What is Mentoring?

In general terms, mentoring involves committed, supportive individuals assisting others in personal, academic, or professional growth. For purposes of this project, mentoring will also include: providing role models; providing positive, fun experiences with science and technology; providing information about career pathways in emerging technologies, including the courses needed and opportunities that await girls who pursue them; and providing opportunities for recruitment into community college programs.

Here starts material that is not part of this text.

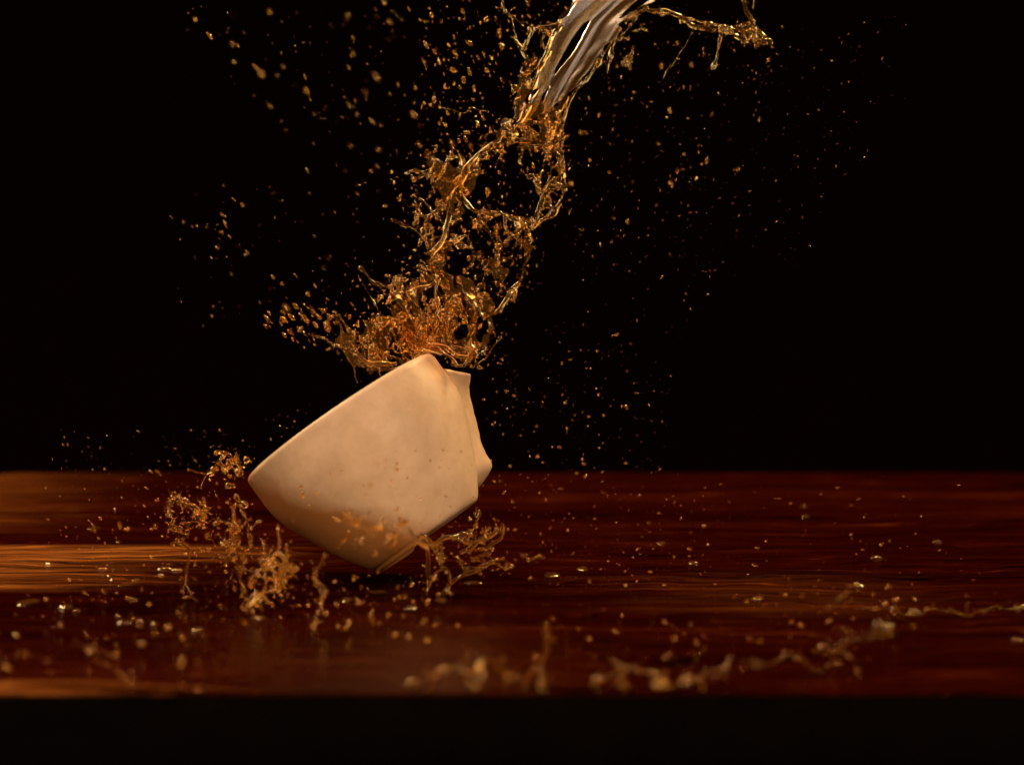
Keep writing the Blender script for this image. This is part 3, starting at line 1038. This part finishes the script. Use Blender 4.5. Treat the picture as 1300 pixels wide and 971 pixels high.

A mentor can provide personal information about a career. This can be very important for young people making career decisions, especially for young women considering a career in the science and engineering. … There are many information sources available nowadays, but the first hand interactive relationship that a mentor can provide is very valuable. For example, a mentor is an excellent person to answer specific questions about their field. The ideal is to seek mentors in fields about which you know little. Often one mentor can refer you to people they know in other science or engineering fields. A female mentor is also a role model showing that there are women in the field she has chosen. This is helpful when the field is heavily male dominated.1

We have learned that exposure to role models—especially “people like you”—helps students identify with a profession. Even better, a mentor can offer a voice that is personal and inviting. A mentor offers information and facts that dispel stereotypes and negative impressions and personalizes the encounter with unfamiliar territory. Mentors can be “near-peers”—other students who are ahead in confidence and skills, or just in age and maturity, or adults (parents, counselors, teachers, volunteers).2

In other words, mentoring is a developmental, caring, sharing, and helping relationship where one person invests time, know-how, and effort in enhancing another person’s growth, knowledge, and skills, and responds to critical needs in the life of that person in ways that prepare the individual for greater productivity or achievement in the future.3

A mentor is a person looked upon for wise advice and guidance. A mentee is a person guided and helped, especially in the furtherance of his or her career, by a more influential or skilled person.4


1. “Mentoring.” Women in Science, Engineering & Technology Network. WISEST website: http://www.wisest.ualberta.ca/mentorship.cfm

2. New Formulas for America’s Workforce: Girls in Science and Engineering. National Science Foundation, 2003.

3.Oak Ridge Institute for Science and Education. Quoted in CWIT Mentoring Tool Kit.

4. CWIT Mentoring Tool Kit. Center for Women & Information Technology, University of Maryland Baltimore County, 2004.